Bij andere gelegenheden funktioneerde het spreken in tongen als een teken voor sceptische joodse christenen die eigen­lijk nauwe­lijks konden geloven en aanvaarden dat God de halfjoden (de Samarita­nen) en de niet-joden (de heidenen) zomaar als medege­lovi­ge had aanvaard, zonder hen te verplichten eerst jood te worden door zich te laten besnijden en als jood te gaan leven. God herhaalde daarom in deze gevallen in grote lijn het pinksterge­beu­ren. Zodat niemand van de joodse christenen het kon wagen om deze gelovigen, met een heidense of samaritaanse achtergrond, niet als volwaardige medeleden van Christus te aanvaar­den. "Zou iemand het water kunnen weren, om dezen te dopen, die evenals wij de Heilige Geest hebben ontvangen?" (Hand. 10:44-47), "net als in het begin bij ons" (Hand. 11:15). Voor een uitgebreide bespreking van dit laatste zie hoofdstuk 4, punt 2.

 

    [33]Als iemand in zijn persoonlijk leven in tongen spreekt dan moet er, in een pastoraal gesprek, op gewezen worden dat het spreken in tongen getoetst moet worden, omdat het ook uit ver­keerde bron kan komen. Zie hierboven 10.7 en 10.8. "Vertrouwt niet iedere geest, maar beproeft de geesten of zij uit God zijn" (1 Johannes 4:1). "toetst alles" (1 Thess. 5:21).
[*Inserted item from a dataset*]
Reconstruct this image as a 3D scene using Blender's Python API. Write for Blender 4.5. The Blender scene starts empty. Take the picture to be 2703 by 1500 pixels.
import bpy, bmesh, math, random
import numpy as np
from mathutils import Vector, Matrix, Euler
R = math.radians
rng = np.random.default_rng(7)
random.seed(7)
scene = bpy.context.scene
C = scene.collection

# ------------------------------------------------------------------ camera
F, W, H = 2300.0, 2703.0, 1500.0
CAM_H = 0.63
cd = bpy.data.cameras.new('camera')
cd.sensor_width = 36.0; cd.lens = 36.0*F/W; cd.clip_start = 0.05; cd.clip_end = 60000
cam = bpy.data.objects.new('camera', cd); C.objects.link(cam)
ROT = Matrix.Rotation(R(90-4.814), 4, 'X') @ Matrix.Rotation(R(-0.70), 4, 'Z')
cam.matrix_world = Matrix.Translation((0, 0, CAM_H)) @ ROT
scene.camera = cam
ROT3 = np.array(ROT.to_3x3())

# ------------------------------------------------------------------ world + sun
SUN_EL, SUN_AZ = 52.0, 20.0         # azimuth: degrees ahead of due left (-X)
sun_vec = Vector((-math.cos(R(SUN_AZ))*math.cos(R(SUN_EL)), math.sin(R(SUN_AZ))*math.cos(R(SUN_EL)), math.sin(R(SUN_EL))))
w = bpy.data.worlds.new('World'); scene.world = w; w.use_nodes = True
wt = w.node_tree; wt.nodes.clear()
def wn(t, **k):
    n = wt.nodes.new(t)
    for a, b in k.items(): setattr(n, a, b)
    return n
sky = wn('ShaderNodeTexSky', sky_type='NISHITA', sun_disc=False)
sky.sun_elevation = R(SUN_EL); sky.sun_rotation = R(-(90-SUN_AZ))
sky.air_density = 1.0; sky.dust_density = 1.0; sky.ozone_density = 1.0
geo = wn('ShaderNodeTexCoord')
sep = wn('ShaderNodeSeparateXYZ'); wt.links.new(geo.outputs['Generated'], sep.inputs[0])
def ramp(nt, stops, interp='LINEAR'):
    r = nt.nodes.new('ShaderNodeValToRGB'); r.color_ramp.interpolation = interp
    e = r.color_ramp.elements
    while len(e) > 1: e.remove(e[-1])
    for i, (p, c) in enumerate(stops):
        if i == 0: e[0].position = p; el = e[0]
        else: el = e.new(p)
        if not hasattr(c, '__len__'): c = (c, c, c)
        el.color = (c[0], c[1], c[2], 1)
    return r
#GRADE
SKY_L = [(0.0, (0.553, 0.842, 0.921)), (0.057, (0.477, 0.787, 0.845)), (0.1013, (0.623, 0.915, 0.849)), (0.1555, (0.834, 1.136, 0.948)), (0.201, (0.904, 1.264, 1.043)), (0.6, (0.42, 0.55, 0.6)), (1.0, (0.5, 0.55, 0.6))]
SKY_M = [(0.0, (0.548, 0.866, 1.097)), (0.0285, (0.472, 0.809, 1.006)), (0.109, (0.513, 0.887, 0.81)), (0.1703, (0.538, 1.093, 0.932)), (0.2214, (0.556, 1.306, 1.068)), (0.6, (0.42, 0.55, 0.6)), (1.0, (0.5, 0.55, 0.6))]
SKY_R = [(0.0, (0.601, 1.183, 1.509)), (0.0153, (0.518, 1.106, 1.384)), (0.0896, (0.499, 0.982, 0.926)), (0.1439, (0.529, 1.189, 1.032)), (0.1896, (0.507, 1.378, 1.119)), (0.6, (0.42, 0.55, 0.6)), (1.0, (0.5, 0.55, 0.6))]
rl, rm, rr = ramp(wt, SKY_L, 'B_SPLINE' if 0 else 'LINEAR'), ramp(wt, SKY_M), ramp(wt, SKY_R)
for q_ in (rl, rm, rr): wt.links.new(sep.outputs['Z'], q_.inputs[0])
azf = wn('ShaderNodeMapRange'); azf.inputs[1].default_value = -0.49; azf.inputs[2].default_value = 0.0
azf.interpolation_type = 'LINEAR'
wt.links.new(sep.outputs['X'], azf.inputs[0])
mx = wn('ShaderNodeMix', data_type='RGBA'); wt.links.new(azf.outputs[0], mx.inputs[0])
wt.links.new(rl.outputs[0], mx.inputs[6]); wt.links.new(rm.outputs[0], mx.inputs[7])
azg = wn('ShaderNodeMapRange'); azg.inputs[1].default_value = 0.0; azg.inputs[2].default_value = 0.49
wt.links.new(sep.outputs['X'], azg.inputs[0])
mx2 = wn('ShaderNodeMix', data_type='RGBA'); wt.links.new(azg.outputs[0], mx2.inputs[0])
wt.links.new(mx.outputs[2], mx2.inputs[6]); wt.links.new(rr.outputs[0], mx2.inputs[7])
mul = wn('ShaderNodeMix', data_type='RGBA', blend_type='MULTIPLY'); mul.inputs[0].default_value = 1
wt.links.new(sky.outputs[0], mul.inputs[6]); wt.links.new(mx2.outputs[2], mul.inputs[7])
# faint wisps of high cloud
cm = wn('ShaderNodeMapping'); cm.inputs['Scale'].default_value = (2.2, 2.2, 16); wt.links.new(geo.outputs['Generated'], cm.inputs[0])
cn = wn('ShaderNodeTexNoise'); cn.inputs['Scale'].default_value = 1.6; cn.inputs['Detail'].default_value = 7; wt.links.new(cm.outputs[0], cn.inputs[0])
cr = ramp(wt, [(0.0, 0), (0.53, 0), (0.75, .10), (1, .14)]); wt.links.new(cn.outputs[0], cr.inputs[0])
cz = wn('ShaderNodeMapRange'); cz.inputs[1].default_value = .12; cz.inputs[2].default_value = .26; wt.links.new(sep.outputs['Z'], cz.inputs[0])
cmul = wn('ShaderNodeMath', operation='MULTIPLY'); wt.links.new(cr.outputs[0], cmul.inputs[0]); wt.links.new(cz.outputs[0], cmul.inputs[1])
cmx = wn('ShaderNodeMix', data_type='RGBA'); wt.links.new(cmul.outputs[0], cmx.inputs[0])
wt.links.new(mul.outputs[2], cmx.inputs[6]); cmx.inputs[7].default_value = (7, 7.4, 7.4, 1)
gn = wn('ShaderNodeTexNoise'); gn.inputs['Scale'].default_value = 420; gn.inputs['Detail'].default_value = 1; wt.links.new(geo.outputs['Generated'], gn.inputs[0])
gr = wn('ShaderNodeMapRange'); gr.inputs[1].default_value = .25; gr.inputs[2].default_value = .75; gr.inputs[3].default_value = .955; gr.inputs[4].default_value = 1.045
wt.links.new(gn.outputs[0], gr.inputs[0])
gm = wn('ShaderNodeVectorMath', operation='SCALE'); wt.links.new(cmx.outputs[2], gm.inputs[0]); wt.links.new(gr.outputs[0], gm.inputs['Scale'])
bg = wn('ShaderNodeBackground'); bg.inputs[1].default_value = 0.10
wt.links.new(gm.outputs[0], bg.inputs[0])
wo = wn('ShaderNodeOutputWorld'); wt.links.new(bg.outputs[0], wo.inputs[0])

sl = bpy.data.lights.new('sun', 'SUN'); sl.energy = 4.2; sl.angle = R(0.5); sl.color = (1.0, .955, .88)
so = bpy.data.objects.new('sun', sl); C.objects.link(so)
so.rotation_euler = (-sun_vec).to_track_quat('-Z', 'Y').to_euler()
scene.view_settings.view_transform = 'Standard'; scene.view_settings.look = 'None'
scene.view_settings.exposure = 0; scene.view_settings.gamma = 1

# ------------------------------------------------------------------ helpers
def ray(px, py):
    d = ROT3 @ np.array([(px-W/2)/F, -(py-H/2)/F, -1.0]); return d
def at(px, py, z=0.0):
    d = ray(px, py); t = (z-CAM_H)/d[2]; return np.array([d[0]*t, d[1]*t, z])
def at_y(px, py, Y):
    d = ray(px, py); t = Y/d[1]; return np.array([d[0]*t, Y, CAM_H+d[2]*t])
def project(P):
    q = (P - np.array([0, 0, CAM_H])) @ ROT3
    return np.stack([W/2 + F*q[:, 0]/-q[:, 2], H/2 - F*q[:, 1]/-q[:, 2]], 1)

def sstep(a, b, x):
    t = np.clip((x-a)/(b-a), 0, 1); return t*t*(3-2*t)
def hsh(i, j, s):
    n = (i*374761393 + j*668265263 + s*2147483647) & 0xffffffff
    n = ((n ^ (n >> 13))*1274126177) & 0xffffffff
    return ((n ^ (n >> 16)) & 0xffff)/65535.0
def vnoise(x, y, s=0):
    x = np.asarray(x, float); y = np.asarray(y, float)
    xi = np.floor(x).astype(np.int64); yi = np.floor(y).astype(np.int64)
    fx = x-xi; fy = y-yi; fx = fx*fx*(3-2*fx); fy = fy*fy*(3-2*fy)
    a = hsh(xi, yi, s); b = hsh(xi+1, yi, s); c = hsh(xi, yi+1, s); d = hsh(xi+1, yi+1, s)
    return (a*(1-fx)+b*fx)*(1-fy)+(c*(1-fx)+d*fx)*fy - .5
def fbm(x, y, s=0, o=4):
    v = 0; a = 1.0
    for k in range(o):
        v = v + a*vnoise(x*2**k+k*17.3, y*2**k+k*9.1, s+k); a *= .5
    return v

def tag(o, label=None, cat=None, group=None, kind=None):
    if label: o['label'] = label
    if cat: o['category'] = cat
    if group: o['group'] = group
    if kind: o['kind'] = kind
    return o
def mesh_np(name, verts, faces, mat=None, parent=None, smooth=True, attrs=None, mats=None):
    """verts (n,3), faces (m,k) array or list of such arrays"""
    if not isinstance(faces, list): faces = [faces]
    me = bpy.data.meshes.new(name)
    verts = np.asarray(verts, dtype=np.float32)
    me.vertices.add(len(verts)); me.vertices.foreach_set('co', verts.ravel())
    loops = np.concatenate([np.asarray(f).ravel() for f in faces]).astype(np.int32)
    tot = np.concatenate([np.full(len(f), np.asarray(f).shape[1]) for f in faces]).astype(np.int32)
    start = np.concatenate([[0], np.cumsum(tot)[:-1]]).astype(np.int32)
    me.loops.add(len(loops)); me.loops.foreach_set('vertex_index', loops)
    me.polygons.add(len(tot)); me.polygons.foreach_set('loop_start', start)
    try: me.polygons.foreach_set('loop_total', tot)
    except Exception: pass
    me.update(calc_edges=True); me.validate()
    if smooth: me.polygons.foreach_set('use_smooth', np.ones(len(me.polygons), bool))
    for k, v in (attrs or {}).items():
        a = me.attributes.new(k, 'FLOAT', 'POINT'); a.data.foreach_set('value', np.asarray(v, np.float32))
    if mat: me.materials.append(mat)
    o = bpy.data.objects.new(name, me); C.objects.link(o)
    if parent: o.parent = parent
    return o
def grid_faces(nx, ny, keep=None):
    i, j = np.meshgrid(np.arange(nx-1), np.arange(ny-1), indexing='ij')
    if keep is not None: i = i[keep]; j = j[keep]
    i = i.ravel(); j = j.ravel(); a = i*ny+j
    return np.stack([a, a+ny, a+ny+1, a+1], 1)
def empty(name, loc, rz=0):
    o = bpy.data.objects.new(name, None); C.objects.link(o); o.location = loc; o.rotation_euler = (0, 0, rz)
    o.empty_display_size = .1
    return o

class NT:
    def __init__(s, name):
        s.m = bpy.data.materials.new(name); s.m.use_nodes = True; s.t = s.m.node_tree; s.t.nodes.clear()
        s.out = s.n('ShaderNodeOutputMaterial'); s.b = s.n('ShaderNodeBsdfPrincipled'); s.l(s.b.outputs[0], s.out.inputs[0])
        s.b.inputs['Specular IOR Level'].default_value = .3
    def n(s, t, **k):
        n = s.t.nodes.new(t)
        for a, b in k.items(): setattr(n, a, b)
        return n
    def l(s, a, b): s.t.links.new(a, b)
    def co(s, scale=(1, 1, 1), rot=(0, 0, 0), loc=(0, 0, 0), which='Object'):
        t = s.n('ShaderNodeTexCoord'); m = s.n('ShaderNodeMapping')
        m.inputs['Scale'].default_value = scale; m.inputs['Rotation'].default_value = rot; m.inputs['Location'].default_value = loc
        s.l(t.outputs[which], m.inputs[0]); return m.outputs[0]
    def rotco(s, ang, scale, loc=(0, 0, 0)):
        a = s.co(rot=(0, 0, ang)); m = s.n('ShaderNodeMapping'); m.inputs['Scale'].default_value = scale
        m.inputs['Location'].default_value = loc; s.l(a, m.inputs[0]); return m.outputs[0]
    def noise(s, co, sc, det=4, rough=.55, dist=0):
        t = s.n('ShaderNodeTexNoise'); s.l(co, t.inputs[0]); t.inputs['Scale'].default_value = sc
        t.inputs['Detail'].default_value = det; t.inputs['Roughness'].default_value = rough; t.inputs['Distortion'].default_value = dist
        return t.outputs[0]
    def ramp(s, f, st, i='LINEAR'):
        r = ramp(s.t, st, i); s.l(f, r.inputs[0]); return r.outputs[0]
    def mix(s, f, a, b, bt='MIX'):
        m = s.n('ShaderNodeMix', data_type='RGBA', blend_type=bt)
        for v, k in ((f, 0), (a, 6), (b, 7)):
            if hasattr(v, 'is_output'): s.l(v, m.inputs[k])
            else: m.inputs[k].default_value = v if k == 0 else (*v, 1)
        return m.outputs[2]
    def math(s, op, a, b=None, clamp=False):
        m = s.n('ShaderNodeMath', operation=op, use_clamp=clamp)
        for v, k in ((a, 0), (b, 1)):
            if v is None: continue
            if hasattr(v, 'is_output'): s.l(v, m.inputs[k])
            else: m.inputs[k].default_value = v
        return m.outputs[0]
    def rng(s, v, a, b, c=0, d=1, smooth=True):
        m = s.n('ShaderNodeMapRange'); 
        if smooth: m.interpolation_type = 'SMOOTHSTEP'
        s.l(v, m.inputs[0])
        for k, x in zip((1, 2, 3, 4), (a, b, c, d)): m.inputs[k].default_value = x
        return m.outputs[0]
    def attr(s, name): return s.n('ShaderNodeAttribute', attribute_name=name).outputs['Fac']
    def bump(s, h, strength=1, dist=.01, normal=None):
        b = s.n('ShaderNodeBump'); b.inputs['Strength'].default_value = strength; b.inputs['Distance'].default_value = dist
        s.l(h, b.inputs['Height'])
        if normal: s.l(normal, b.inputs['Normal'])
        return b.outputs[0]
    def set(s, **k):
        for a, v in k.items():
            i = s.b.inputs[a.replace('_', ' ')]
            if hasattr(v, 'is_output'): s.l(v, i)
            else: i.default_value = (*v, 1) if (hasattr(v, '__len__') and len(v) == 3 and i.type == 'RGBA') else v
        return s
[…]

Bij het spreken in tongen in het openbaar moeten, als het wordt toege­laten, de regels die de bijbel daarvoor geeft worden geres­pekteerd.

Als iemand in het openbaar in tongen spreekt of wil spreken is het zeker nodig dat eerst de geest achter het spreken in tongen, wordt getoetst. Ook daarna moet nog elke uiting (de inhoud ervan), die via tongentaal met vertolking wordt doorgegeven, getoetst worden zoals je profetie toetst (12.10)

Moet het spreken in tongen (evenals het profeteren) toegelaten worden in samenkomsten? Er van uitgaande dat het hierboven genoemde onderzoek heeft plaatsgehad en men de regels wil respek­teren. Het antwoord op deze vraag hangt van twee dingen af. Ten eerste van het standpunt dat men heeft over het al of niet ophouden van de tekengaven (Zie bijlage A). En ten tweede van wat het toela­ten er van zal doen op de gemeente als geheel. Zal het opbouwen of zal het de oorzaak van veel strijd, verwarring en aanstoot worden?

Persoonlijk ben ik van mening dat het niet toegelaten mag worden in openbare bijeenkomsten. Ten eerste omdat de aanwijzingen dat de tekenga­ven opgehouden zijn sterk zijn, al is het bewijs niet sluitend. En ten tweede omdat velen juist in de baptistenge­meen­te een schuil­plaats hebben gezocht tegen de charismatische- en pinkstersfeer. Als tussenoplossing kan men er voor kiezen dat men een profetie afkomstig via vertolkte tongentaal (of een directe profetie) aan de oudsten voorlegd.